Na czym polega nauka przez sen, czyli hipnopedia?
W książce „Nowy wspaniały świat” autorstwa Aldousa Haxley’a jedyną formą edukacji była hipnopedia, czy nauka przez sen. Przecież jeżeli moglibyśmyw pełni przyswoić wiedzę dzięki hipnopedii, to również możemy nieświadomie przejąć pewne przekonania, na których zależy np. grupom propagandzistów.
Hipnopedia właśnie dlatego jednych fascynuje, a u innych wywołuje obawy. Nie trzeba jednak jej demonizować, bo – mimo pokładanych w niej nadziei – taki sposób nauki ma ograniczony wpływ na cały proces przyswajania wiedzy.
Okazuje się, że taka metoda zdobywania wiedzy nie jest tylko fantazją twórczą autora tej powieści, ale pod pewnymi warunkami, znajduje zastosowanie w rzeczywistości. Opiera się na założeniu, że człowiek w początkowej fazie snu potrafi odbierać i magazynować informacje.
W ciągu dnia wystarczy je powtórzyć, by szybciej się utrwaliły.
Hipnopedię należy praktykować od momentu zaśnięcia do chwili zapadnięcia w głęboki sen.

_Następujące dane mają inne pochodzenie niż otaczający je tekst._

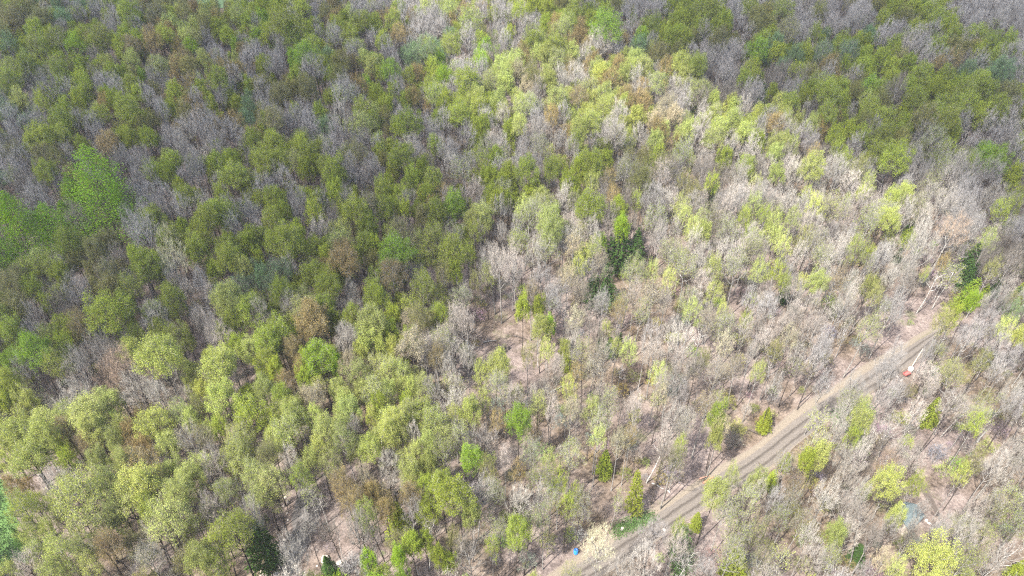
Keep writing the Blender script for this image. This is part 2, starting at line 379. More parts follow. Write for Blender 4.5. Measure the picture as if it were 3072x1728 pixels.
def make_conifer(seed, H=16.0, W=6.0, whorls=18, per=9, z0=0.12, droop=0.25, power=0.8, lsz=0.4, nleaf=16, clump=False, raggy=0.25):
    g = np.random.default_rng(seed); wood = MB()
    wood.tube([(0, 0, -0.5), (0.05, 0, H * 0.35), (0.0, 0.06, H * 0.7), (0, 0, H)], [0.22, 0.15, 0.09, 0.02], 6)
    lf, lvv, tv, twn = [], [], [], []
    for k in range(whorls):
        f = k / (whorls - 1); z = H * (z0 + (1 - z0) * f ** 0.9 * 0.985); Rr = W / 2 * (1 - f) ** power * (1 if f > 0.12 else 0.7 + f * 2.5) + 0.15
        for m_ in range(per):
            a = m_ * 2 * math.pi / per + k * 0.9 + g.uniform(-.3, .3); L = Rr * g.uniform(1 - raggy, 1 + raggy * 0.6); n = max(3, int(nleaf * L / (W / 2)) + 2)
            d = np.array([math.cos(a), math.sin(a), 0]); s = np.array([0, 0, z]); e = s + d * L + np.array([0, 0, -droop * L + 0.25])
            sd = np.array([-d[1], d[0], 0]) * 0.03; tv += [s - sd, s + sd, e]; twn.append(0.3)
            t = g.uniform(0.15, 1.0, (n, 1)) ** (0.6 if not clump else 0.45)
            cc = s + (e - s) * t + g.normal(0, 0.18 if not clump else 0.38, (n, 3)) * np.array([1, 1, 0.6 if not clump else 1]) * (0.5 + L / 3)
            ax = d + g.normal(0, 0.5, (n, 3)); ax /= np.linalg.norm(ax, axis=1)[:, None]; up_ = np.array([0, 0, 1]) + g.normal(0, 0.45 if not clump else 0.9, (n, 3)); bx = np.cross(up_, ax); bx /= np.linalg.norm(bx, axis=1)[:, None]
            sz = (lsz * g.uniform(0.6, 1.3, n))[:, None] / 2; nn = np.cross(ax, bx)
            q4 = np.stack([cc - ax * sz, cc - bx * sz * 0.5, cc + ax * sz - nn * sz * 0.3, cc + bx * sz * 0.5], 1)
            lf.append(q4.reshape(-1, 3)); lvv.append(np.clip(g.normal(g.uniform(.35, .65), 0.15, n), 0, 1))
    return wood, np.array(tv), np.array(twn), np.concatenate(lf), np.concatenate(lvv)
class Proto: pass
def proto(name, raw, bark, smooth=False, lod=2):
    wood, tv, tn, lf, ll = raw
    P = Proto(); V, F, _, _ = wood.arrays()
    P.trunk = wood.mesh(name + '_trunk', [bark], smooth=True)
    nt_, nq = len(tv) // 3, len(lf) // 4
    P.nt, P.nq = nt_, nq
    if nt_: P.twig = fast_mesh(name + '_twigs', tv, np.zeros((0, 4), int), np.arange(nt_ * 3).reshape(-1, 3), [TWIG], lv=tn)
    else: P.twig = None
    if nq: P.leaf = fast_mesh(name + '_leaves', lf, np.arange(nq * 4).reshape(-1, 4), np.zeros((0, 3), int), [LEAF], lv=ll)
    else: P.leaf = None
    # one joined mesh of the same tree, thinned, for the far woodland
    Fq = [f for f in F if len(f) == 4]; Ft = [f for f in F if len(f) == 3]
    keepq = np.arange(0, nq, lod); L4 = lf.reshape(-1, 4, 3)[keepq] if nq else np.zeros((0, 4, 3))
    if nq: c = L4.mean(1, keepdims=True); L4 = c + (L4 - c) * math.sqrt(lod)
    keept = np.arange(0, nt_, lod) if nt_ else np.arange(0); T3 = tv.reshape(-1, 3, 3)[keept] if nt_ else np.zeros((0, 3, 3))
    if nt_: b = T3[:, :2].mean(1, keepdims=True); T3 = np.concatenate([b + (T3[:, :2] - b) * lod, T3[:, 2:]], 1)
    VV = np.concatenate([V, L4.reshape(-1, 3), T3.reshape(-1, 3)]); n0 = len(V); n1 = n0 + len(L4) * 4
    Q = np.concatenate([np.array(Fq).reshape(-1, 4), np.arange(len(L4) * 4).reshape(-1, 4) + n0]).astype(int)
    Tt = np.concatenate([np.array(Ft).reshape(-1, 3), np.arange(len(T3) * 3).reshape(-1, 3) + n1]).astype(int)
    mi = [0] * len(Fq) + [1] * len(L4) + [0] * len(Ft) + [2] * len(T3)
    lv = [0.5] * len(Fq) + list(ll[keepq] if nq else []) + [0.5] * len(Ft) + list(tn[keept] if nt_ else [])
    P.all = fast_mesh(name + '_whole', VV, Q, Tt, [bark, LEAF, TWIG], mi, lv)
    return P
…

Kolejną sesję trzeba przeprowadzić przed przebudzeniem, czyli na etapie tzw. snu płytkiego.
Cały proces polega na tym, że tuż przed zaśnięciem zakłada się na uszy słuchawki, w których uruchomiona jest ścieżka dźwiękowa z informacjami.

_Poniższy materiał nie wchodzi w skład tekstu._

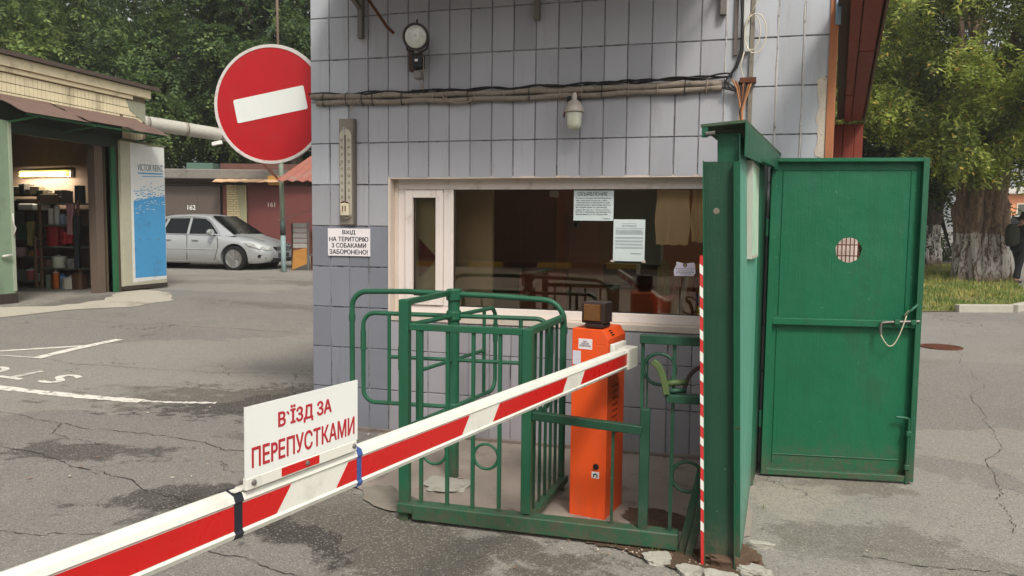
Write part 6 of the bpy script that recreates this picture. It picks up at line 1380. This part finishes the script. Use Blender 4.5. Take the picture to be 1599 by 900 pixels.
# right: the old whitewashed tree and its neighbours
x, y = 9.52, 18.3; z = gz(x, y)
t = thing('old_tree', 'huge gnarled tree with a whitewashed trunk and yellow green drooping foliage', 'tree', (x, y, z))
trunk(t, (x, y, z), .53, 3.2, BKW, .56, (-.03, 0), 110, 80, .30, flare=.28)
bl = [(x-.4, y, 6.9, 3.6, 3.0, 3.1), (x-2.3, y-1.8, 5.3, 1.5, 1.3, 1.5), (x+1.8, y-1.6, 5.6, 1.6, 1.4, 1.8), (x-.7, y-1.9, 4.0, 1.1, .9, .9), (x+.9, y-2.0, 3.9, 1.1, .9, 1.0), (x-2.9, y-.5, 6.4, 1.3, 1.4, 1.6), (x+.1, y-2.3, 6.6, 2.6, 1.2, 1.9), (x-1.6, y-1.8, 3.3, .7, .6, .55)]
cc = crown(t, bl, 170, .56, 46, LFR, (.145, .052), .4, 11, .8, 5); limbs(t, (x-.05, y, z+3.1), cc, BKW, 20, .26, 3)
x, y = 9.3, 23.4; z = gz(x, y)
t = thing('dark_tree', 'second darker tree with a pale streaked trunk standing behind the old one', 'tree', (x, y, z))
trunk(t, (x, y, z), .42, 4, bark_mat('second_bark', (86, 70, 58), 1.9), .4, (.3, 0), 40, 30, .18)
cc = crown(t, [(x, y, 7.6, 4.2, 3, 3.8), (x-2.4, y-1, 4.8, 1.9, 1.6, 1.6), (x+2.2, y-.5, 5.2, 1.8, 1.5, 1.8), (x-.4, y-1.2, 4.2, 1.8, 1.4, 1.0), (x+.6, y+2.4, 2.2, 3.0, .8, 2.2)], 320, .7, 24, LFRD, (.17, .07), .45, 9, .6, 6); limbs(t, (x, y, z+3.8), cc, BKD, 14, .2, 4)
x, y = 6.6, 22; z = gz(x, y)
t = thing('dark_tree', 'dark bushy tree filling the gap beside the red board eave', 'tree', (x, y, z)); trunk(t, (x, y, z), .3, 3, BKD, seg=16, rings=12)
crown(t, [(x, y, 5.5, 2.6, 2, 3.4), (x+1, y-.8, 2.8, 1.9, 1.3, 1.9), (x+.4, y, 8.5, 2.6, 2, 2.4)], 260, .65, 22, LFRD, (.17, .07), .45, 9, .6, 8)
x, y = 17.5, 33; z = gz(x, y)
t = thing('small_tree', 'thin pale leaved tree before the orange building at the right edge', 'tree', (x, y, z)); trunk(t, (x, y, z), .15, 4, BKD, seg=12, rings=8)
crown(t, [(x, y, 6.8, 3.0, 2, 2.6), (x-1.4, y-.5, 5.6, 1.5, 1.5, 1.2)], 90, .55, 16, leaf_mat('pale_far_leaf', (96, 104, 56), (150, 150, 90), (206, 200, 140), .8), (.2, .08), .5, 7, .5, 9)

# ================================================================ VERGE, KERB, ROAD ON THE RIGHT
VG = NT('dry_verge'); c_ = VG.mix(VG.step(VG.noise(1.6, 6, .7), .4, .62), srgb(128, 112, 66), srgb(96, 104, 50)); c_ = VG.mix(VG.step(VG.noise(5, 6, .7), .58, .7), c_, srgb(150, 128, 92)); VG.base(c_); VG.rough(.95); VG.bump(VG.noise(30, 5), .8, .03)
vpoly = [(4.0, 9.3), (6.83, 10.0), (7.9, 10.35), (8.35, 11.0), (8.9, 12.8), (9.6, 15.2), (10.6, 19), (11.4, 24), (3.5, 26), (3.0, 14)]
struct(sheet('grass_verge', vpoly, .012, VG.m, 4, .05))
def grass():
    r = np.random.default_rng(3); n = 30000; P = []
    X = r.uniform(3.4, 11.2, n*3); Y = 9.4+14*r.uniform(0, 1, n*3)**1.6
    poly = np.array(vpoly); ins = np.zeros(len(X), bool); j = len(poly)-1
    for i in range(len(poly)):
        xi, yi = poly[i]; xj, yj = poly[j]; c = ((yi > Y) != (yj > Y)) & (X < (xj-xi)*(Y-yi)/(yj-yi+1e-12)+xi); ins ^= c; j = i
    keep = ins & (np.sin(X*2.1+1)*np.sin(Y*1.7)+r.normal(size=len(X))*.6 > -.3); X, Y = X[keep][:n], Y[keep][:n]; n = len(X)
    Z = np.array([gz(a, b) for a, b in zip(X, Y)])+.01; a = r.uniform(0, 2*PI, n); h = r.uniform(.03, .12, n)*(1+.6*(np.abs(np.hypot(X-9.6, Y-18.3)-1.0) < .5)); w_ = .008+.006*r.random(n)
    V = np.empty((n, 3, 3)); V[:, 0] = np.c_[X-w_*np.cos(a), Y-w_*np.sin(a), Z]; V[:, 1] = np.c_[X+w_*np.cos(a), Y+w_*np.sin(a), Z]; V[:, 2] = np.c_[X+r.normal(size=n)*.03, Y+r.normal(size=n)*.03, Z+h]
    me = bpy.data.meshes.new('grass'); me.vertices.add(3*n); me.vertices.foreach_set('co', V.ravel()); me.loops.add(3*n); me.loops.foreach_set('vertex_index', np.arange(3*n, dtype=np.int32)); me.polygons.add(n); me.polygons.foreach_set('loop_start', np.arange(0, 3*n, 3, dtype=np.int32)); me.polygons.foreach_set('loop_total', np.full(n, 3, dtype=np.int32)); me.update(calc_edges=True)
    s = NT('grass_blade'); rr = s.t.nodes.new('ShaderNodeNewGeometry').outputs['Random Per Island']; c = s.mix(rr, srgb(86, 108, 36), srgb(170, 156, 84)); s.base(s.mix(s.step(s.noise(1.1, 3), .4, .6), c, srgb(88, 112, 38))); s.rough(.7); me.materials.append(s.m)
    o = mesh_obj('grass', me); o['kind'] = 'stuff'; o['label'] = 'dry yellow green grass around the old tree trunk'; o['category'] = 'grass'
grass()
KB = plain('kerb_concrete', (172, 166, 152), .9, var=.15, dirt=(118, 108, 92), dirt_amt=.6, bump=.5)
for i, (a, c, lab) in enumerate((((6.86, 9.98), (7.78, 10.25), 'long grey kerbstone in front of the grass beyond the gate'), ((7.84, 10.28), (8.45, 11.15), 'kerbstone turning away at the right edge of the grass'), ((8.47, 11.2), (8.75, 12.15), 'kerbstone behind the turned one at the right edge'))):
    za = gz(*a); bm_ = MB().bar((a[0], a[1], za+.03), (c[0], c[1], gz(*c)+.03), .14, .2).build('kerbstone', KB, bevel=.012, seg=2); tag(bm_, lab, 'kerbstone', 'kerbstones along the verge')
# leaves on the verge
# orange building and car far at the right
p = atD(32.5, 46, 0); TO = Matrix((RV_, FV, Vector((0, 0, 1)))).transposed().to_4x4(); TO.translation = (p.x, p.y, gz(p.x, p.y)-.1)
t = thing('orange_building', 'low orange rendered building with a pale roof at the right edge', 'building', tuple(TO.translation))
ow = MB().box(-3.2, 12, 0, 2, 0, 2.65, TO).build('wall', plain('orange_render', (226, 152, 112), .85), t); MB().box(-3.4, 12.2, -.5, 2.2, 2.66, 3.05, TO).build('roof', plain('pale_roof', (196, 190, 182), .8, var=.15), t, bevel=.03)
fr_ = MB().box(-2.55, -1.9, -.06, .0-.001, 1.35, 2.15, TO).build('window', plain('window_cream', (226, 206, 180), .6), t); MB().box(-2.47, -1.98, -.08, -.061, 1.43, 2.07, TO).build('pane', plain('dim_pane', (84, 84, 78), .2), fr_)
for x0 in (2.5, 6.5): f2 = MB().box(x0, x0+.9, -.06, -.001, 1.35, 2.15, TO).build('window', MC['window_cream'], t); MB().box(x0+.08, x0+.82, -.08, -.061, 1.43, 2.07, TO).build('pane', MC['dim_pane'], f2)
p = atD(25.1, 38, 0); c2 = math.atan2(-5.0-p.y, 2.88-p.x)+.12
car((p.x-4.6*math.cos(c2)*.5, p.y-4.6*math.sin(c2)*.5, gz(p.x, p.y)-.02), c2, plain('white_car_paint', (206, 210, 214), .3, var=.03, bump=0), 'white car parked facing this way behind the old tree')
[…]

Działanie hipnopedii zostało przetestowane w 1942 roku. Opisał je Lawrence LeShan. Badacz odwiedził obóz dla chłopców – wielu z nich miało tendencję do obgryzania paznokci. W jednym pokoju umieszczono 20 chłopców z tym problemem i w trakcie ich snu odtwarzano im hasło: „Moje paznokcie mają okropny, gorzki smak”.

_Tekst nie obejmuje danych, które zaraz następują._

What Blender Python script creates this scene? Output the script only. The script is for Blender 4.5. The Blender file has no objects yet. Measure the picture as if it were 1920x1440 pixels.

Takie zdanie było powtarzane 300 razy każdej nocy, począwszy od 150 minuty snu. Eksperyment trwał 54 dni.
Drugą grupę stanowili chłopcy, którzy obgryzali paznokcie, ale nie byli wystawieni na działanie tego hasła. Z pierwszej grupy 8 chłopców zrezygnowało z obgryzania paznokci, podczas gdy w drugiej wszyscy nadal postępowali tak samo. Badanie zostało przerwane na 2 dni wcześniej przed pierwotną, planowaną datą, z uwagi na to, że naukowcowi zepsuł się gramofon.
Sam - mimo to wysnuł wnioski dotyczące skuteczności tej metody przyswajania informacji, twierdząc, że hipnopedia działa.
Eksperyment jednak nie jest uznawany za wiarygodny, ponieważ w jego trakcie nie monitorowano czynności fizjologicznych snu i nie wiadomo czy uczestnicy rzeczywiście wówczas spali. Na ten temat rozpisują się naukowcy K.A. Peller i D. Oudiette na łamach „Scientific American”.
Hipnopedia, czyli uczenie się podczas snu, była praktykowana także w okresie zimnej wojny. Wykorzystywali ją m.in. Japończycy, Amerykanie oraz Rosjanie. Przedstawiciele mocarstw tego świata wierzyli w to, że poprzez sen mogą posiąść ogromną wiedzę.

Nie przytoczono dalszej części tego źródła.